Exercise prompt: Reproduce, character for character, the lines below from the first through the one with "S.camera = cam". Leave pictures out.
--- start ---
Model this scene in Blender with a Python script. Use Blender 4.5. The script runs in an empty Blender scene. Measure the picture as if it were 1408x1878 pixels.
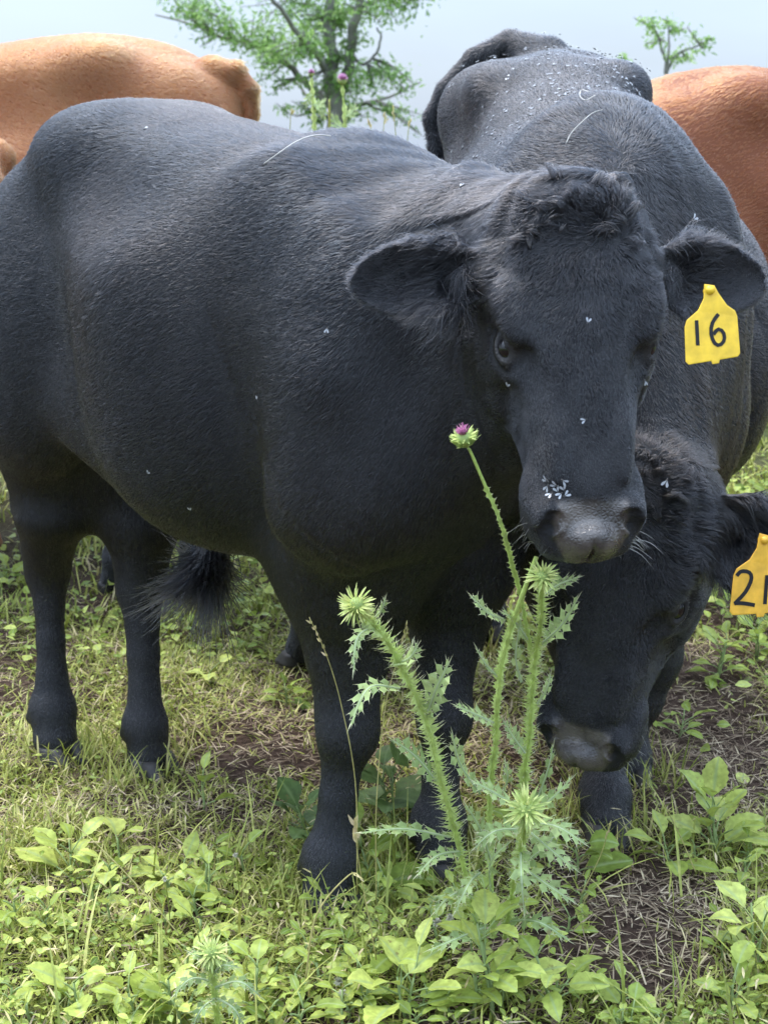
import bpy, math, random
import numpy as np

HAIR = 1.0          # coat density multiplier
GRID = 1.0          # body grid spacing multiplier
GRASS = 1.0
rng = np.random.default_rng(16)
random.seed(21)
S = bpy.context.scene
C = S.collection
R = math.radians

# ------------------------------------------------------------------ camera
CAM_H, PITCH, FPX = 1.25, 13.06, 2820.0
cam_d = bpy.data.cameras.new('camera')
cam = bpy.data.objects.new('camera', cam_d)
C.objects.link(cam)
cam.location = (0, 0, CAM_H)
cam.rotation_euler = (R(90 - PITCH), 0, 0)
cam_d.sensor_fit = 'VERTICAL'
cam_d.sensor_height = 24.0
cam_d.lens = FPX / 1878 * 24.0
cam_d.clip_end = 3000
cam_d.clip_start = 0.05
cam_d.dof.use_dof = True
cam_d.dof.focus_distance = 2.35
cam_d.dof.aperture_fstop = 7.0
S.camera = cam

# ------------------------------------------------------------------ light
SUN_EL, SUN_AZ = 66.0, -50.0        # azimuth measured from +Y towards +X
world = bpy.data.worlds.new('World')
S.world = world
world.use_nodes = True
wn = world.node_tree
wn.nodes.clear()
w_out = wn.nodes.new('ShaderNodeOutputWorld')
w_bg = wn.nodes.new('ShaderNodeBackground')
w_sky = wn.nodes.new('ShaderNodeTexSky')
w_sky.sky_type = 'NISHITA'
w_sky.sun_disc = False
w_sky.sun_elevation = R(SUN_EL)
w_sky.sun_rotation = R(SUN_AZ)
w_sky.air_density = 1.0
w_sky.dust_density = 3.0
w_sky.ozone_density = 2.0
# thin overcast: the blue of the sky is mixed with a pale cloud veil
w_mix = wn.nodes.new('ShaderNodeMixRGB')
w_tc = wn.nodes.new('ShaderNodeTexCoord')
w_map = wn.nodes.new('ShaderNodeMapping')
w_map.inputs['Scale'].default_value = (1.0, 1.0, 3.5)
w_no = wn.nodes.new('ShaderNodeTexNoise')
w_no.inputs['Scale'].default_value = 2.2
w_no.inputs['Detail'].default_value = 5
w_rmp = wn.nodes.new('ShaderNodeMapRange')
w_rmp.inputs[1].default_value = 0.3
w_rmp.inputs[2].default_value = 0.7
w_rmp.inputs[3].default_value = 0.45
w_rmp.inputs[4].default_value = 0.78
w_mix.inputs[2].default_value = (5.6, 6.8, 8.6, 1)
wn.links.new(w_tc.outputs['Generated'], w_map.inputs[0])
wn.links.new(w_map.outputs[0], w_no.inputs['Vector'])
wn.links.new(w_no.outputs['Fac'], w_rmp.inputs[0])
wn.links.new(w_rmp.outputs[0], w_mix.inputs[0])
wn.links.new(w_sky.outputs[0], w_mix.inputs[1])
w_sep = wn.nodes.new('ShaderNodeSeparateXYZ')
w_gr = wn.nodes.new('ShaderNodeMapRange')           # an overcast sky is brighter overhead than at the horizon
w_gr.inputs[1].default_value = 0.12; w_gr.inputs[2].default_value = 1.0
w_gr.inputs[3].default_value = 0.80; w_gr.inputs[4].default_value = 3.5
w_sc = wn.nodes.new('ShaderNodeVectorMath'); w_sc.operation = 'SCALE'
wn.links.new(w_tc.outputs['Generated'], w_sep.inputs[0])
wn.links.new(w_sep.outputs['Z'], w_gr.inputs[0])
wn.links.new(w_mix.outputs[0], w_sc.inputs[0]); wn.links.new(w_gr.outputs[0], w_sc.inputs['Scale'])
wn.links.new(w_sc.outputs[0], w_bg.inputs[0])
w_bg.inputs[1].default_value = 0.105
wn.links.new(w_bg.outputs[0], w_out.inputs[0])

sun_d = bpy.data.lights.new('sun', 'SUN')
sun_d.energy = 1.5
sun_d.angle = R(20)
sun_d.color = (1.0, 0.96, 0.9)
sun = bpy.data.objects.new('sun', sun_d)
C.objects.link(sun)
az, el = R(SUN_AZ), R(SUN_EL)
sv = (math.sin(az) * math.cos(el), math.cos(az) * math.cos(el), math.sin(el))
from mathutils import Vector, Matrix
sun.rotation_euler = Vector(sv).to_track_quat('Z', 'Y').to_euler()

S.view_settings.view_transform = 'Standard'
S.view_settings.look = 'None'
S.view_settings.exposure = 1.0
S.view_settings.gamma = 1
S.render.film_transparent = False
S.cycles.max_bounces = 6
S.cycles.transparent_max_bounces = 8
S.cycles.diffuse_bounces = 3
S.cycles.glossy_bounces = 3
S.cycles.transmission_bounces = 3
S.cycles.use_adaptive_sampling = True
S.cycles.adaptive_threshold = 0.02
S.cycles.use_denoising = True
S.cycles_curves.shape = 'RIBBONS'
S.cycles_curves.subdivisions = 1

# ------------------------------------------------------------------ helpers
V = lambda *a: np.array(a, float)
def nrm(v):
    v = np.asarray(v, float)
    return v / (np.linalg.norm(v) + 1e-12)

_p = R(PITCH)
_F, _U = V(0, math.cos(_p), -math.sin(_p)), V(0, math.sin(_p), math.cos(_p))
def W(u, v, Y):
    """where the sight line through photo pixel u,v stands at ground distance Y"""
    d = _F + V(1, 0, 0) * (u - 704) / FPX - _U * (v - 939) / FPX
    return V(0, 0, CAM_H) + d * (Y / d[1])

def ground_z(x, y):
    """the pasture rises gently behind the animals"""
    x = np.asarray(x, float); y = np.asarray(y, float)
    t = np.clip((y - 3.9) / 3.0, 0, 1)
    z = 0.2 * t * t * (3 - 2 * t)
    z = z + 0.012 * np.sin(x * 3.1 + 1.3) * np.sin(y * 2.7) + 0.006 * np.sin(x * 9.1 + y * 7.3)
    return z

def tag(o, label=None, cat=None, group=None, kind=None):
    if label: o['label'] = label
    if cat: o['category'] = cat
    if group: o['group'] = group
    if kind: o['kind'] = kind
    return o

def empty(name, loc=(0, 0, 0), rz=0.0, scale=1.0):
    o = bpy.data.objects.new(name, None)
    o.location = loc; o.rotation_euler = (0, 0, rz); o.scale = (scale,) * 3
    o.empty_display_size = 0.1
    C.objects.link(o)
    return o

def mesh_obj(name, verts, faces, mats, parent=None, attrs=None, smooth=True, matidx=None, nface=None):
    """faces: (n,k) array, or flat loop array with nface sizes"""
    me = bpy.data.meshes.new(name)
    verts = np.asarray(verts, np.float32)
    if nface is None:
        faces = np.asarray(faces, np.int32)
        n, k = faces.shape
        sizes = np.full(n, k, np.int32); loops = faces.ravel()
    else:
        sizes = np.asarray(nface, np.int32); loops = np.asarray(faces, np.int32); n = len(sizes)
    me.vertices.add(len(verts)); me.vertices.foreach_set('co', verts.ravel())
    me.loops.add(len(loops)); me.loops.foreach_set('vertex_index', loops)
    me.polygons.add(n)
    st = np.zeros(n, np.int32); st[1:] = np.cumsum(sizes)[:-1]
    me.polygons.foreach_set('loop_start', st)
    if matidx is not None: me.polygons.foreach_set('material_index', np.asarray(matidx, np.int32))
    me.polygons.foreach_set('use_smooth', np.full(n, smooth))
    for nm, arr in (attrs or {}).items():
        arr = np.asarray(arr, np.float32)
        if arr.ndim == 1:
            a = me.attributes.new(nm, 'FLOAT', 'POINT'); a.data.foreach_set('value', arr)
        else:
            a = me.attributes.new(nm, 'FLOAT_VECTOR', 'POINT'); a.data.foreach_set('vector', arr.ravel())
    me.update(calc_edges=True)
    if isinstance(mats, (list, tuple)):
        for m in mats: me.materials.append(m)
    elif mats: me.materials.append(mats)
    o = bpy.data.objects.new(name, me)
    C.objects.link(o)
    if parent: o.parent = parent
    return o

class MB:
    """collects quads/tris for one mesh"""
    def __init__(s):
        s.v = []; s.f = []; s.n = 0; s.a = []; s.mi = []
    def add(s, verts, faces, a=0.0, mi=0):
        verts = np.asarray(verts, float)
        s.v.append(verts)
        for f in faces: s.f.append([i + s.n for i in f]); s.mi.append(mi)
        s.n += len(verts)
        s.a.append(np.full(len(verts), a) if np.isscalar(a) else np.asarray(a, float))
    def tube(s, pts, rad, k=6, a=0.0, mi=0, cap=True):
        pts = np.asarray(pts, float); n = len(pts)
        rad = np.broadcast_to(np.asarray(rad, float), (n,))
        t = np.gradient(pts, axis=0)
        t /= np.linalg.norm(t, axis=1)[:, None] + 1e-12
        ref = V(0, 0, 1) if abs(t[0][2]) < 0.9 else V(1, 0, 0)
        u = np.cross(t[0], ref); u /= np.linalg.norm(u)
        vs = []
        for i in range(n):
            u = u - t[i] * np.dot(u, t[i]); u /= np.linalg.norm(u) + 1e-12
            w = np.cross(t[i], u)
            for j in range(k):
                an = 2 * math.pi * j / k
                vs.append(pts[i] + rad[i] * (math.cos(an) * u + math.sin(an) * w))
        fs = [[i * k + j, i * k + (j + 1) % k, (i + 1) * k + (j + 1) % k, (i + 1) * k + j] for i in range(n - 1) for j in range(k)]
        if cap:
            fs.append(list(range(k))[::-1]); fs.append([(n - 1) * k + j for j in range(k)])
        s.add(vs, fs, a, mi)
    def build(s, name, mats, parent=None, smooth=True):
        v = np.concatenate(s.v)
        return mesh_obj(name, v, [i for f in s.f for i in f], mats, parent, {'vary': np.concatenate(s.a)}, smooth, s.mi, [len(f) for f in s.f])

def spline(pts, n):
    """smooth resample of a polyline (Catmull-Rom)"""
    P = np.asarray(pts, float)
    if len(P) == 2: return P[0] + (P[1] - P[0]) * np.linspace(0, 1, n)[:, None]
    Q = np.vstack([2 * P[0] - P[1], P, 2 * P[-1] - P[-2]])
    t = np.linspace(0, len(P) - 1 - 1e-9, n); i = t.astype(int); f = (t - i)[:, None]
    a, b, c, d = Q[i], Q[i + 1], Q[i + 2], Q[i + 3]
    return 0.5 * (2 * b + (c - a) * f + (2 * a - 5 * b + 4 * c - d) * f ** 2 + (3 * b - a - 3 * c + d) * f ** 3)

# ------------------------------------------------------------------ materials
def new_mat(name):
    m = bpy.data.materials.new(name); m.use_nodes = True
    nt = m.node_tree; nt.nodes.clear()
    out = nt.nodes.new('ShaderNodeOutputMaterial')
    return m, nt, out
def N(nt, typ, **kw):
    n = nt.nodes.new(typ)
    for k, v in kw.items():
        if k in n.inputs: n.inputs[k].default_value = v
        else: setattr(n, k, v)
    return n
def ramp(nt, stops):
    r = nt.nodes.new('ShaderNodeValToRGB')
    el = r.color_ramp.elements
    while len(el) < len(stops): el.new(0.5)
    for e, (p, c) in zip(el, stops):
        e.position = p; e.color = (*c, 1)
    return r
def attr(nt, name):
    return N(nt, 'ShaderNodeAttribute', attribute_name=name)

def simple(name, col, rough=0.6, spec=0.5, noise=0.0, scale=30.0, bump=0.0):
    m, nt, out = new_mat(name)
    b = N(nt, 'ShaderNodeBsdfPrincipled', Roughness=rough)
    b.inputs['Specular IOR Level'].default_value = spec
    tc = N(nt, 'ShaderNodeTexCoord')
    no = N(nt, 'ShaderNodeTexNoise', Scale=scale, Detail=4.0)
    nt.links.new(tc.outputs['Object'], no.inputs['Vector'])
    lo = tuple(c * (1 - noise) for c in col); hi = tuple(min(1, c * (1 + noise)) for c in col)
    rp = ramp(nt, [(0.3, lo), (0.7, hi)])
    nt.links.new(no.outputs['Fac'], rp.inputs[0]); nt.links.new(rp.outputs[0], b.inputs['Base Color'])
    if bump:
        bp = N(nt, 'ShaderNodeBump', Strength=bump, Distance=0.002)
        nt.links.new(no.outputs['Fac'], bp.inputs['Height']); nt.links.new(bp.outputs[0], b.inputs['Normal'])
    nt.links.new(b.outputs[0], out.inputs[0])
    return m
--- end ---
Solution to this problem:
Model this scene in Blender with a Python script. Use Blender 4.5. The script runs in an empty Blender scene. Measure the picture as if it were 1408x1878 pixels.
import bpy, math, random
import numpy as np

HAIR = 1.0          # coat density multiplier
GRID = 1.0          # body grid spacing multiplier
GRASS = 1.0
rng = np.random.default_rng(16)
random.seed(21)
S = bpy.context.scene
C = S.collection
R = math.radians

# ------------------------------------------------------------------ camera
CAM_H, PITCH, FPX = 1.25, 13.06, 2820.0
cam_d = bpy.data.cameras.new('camera')
cam = bpy.data.objects.new('camera', cam_d)
C.objects.link(cam)
cam.location = (0, 0, CAM_H)
cam.rotation_euler = (R(90 - PITCH), 0, 0)
cam_d.sensor_fit = 'VERTICAL'
cam_d.sensor_height = 24.0
cam_d.lens = FPX / 1878 * 24.0
cam_d.clip_end = 3000
cam_d.clip_start = 0.05
cam_d.dof.use_dof = True
cam_d.dof.focus_distance = 2.35
cam_d.dof.aperture_fstop = 7.0
S.camera = cam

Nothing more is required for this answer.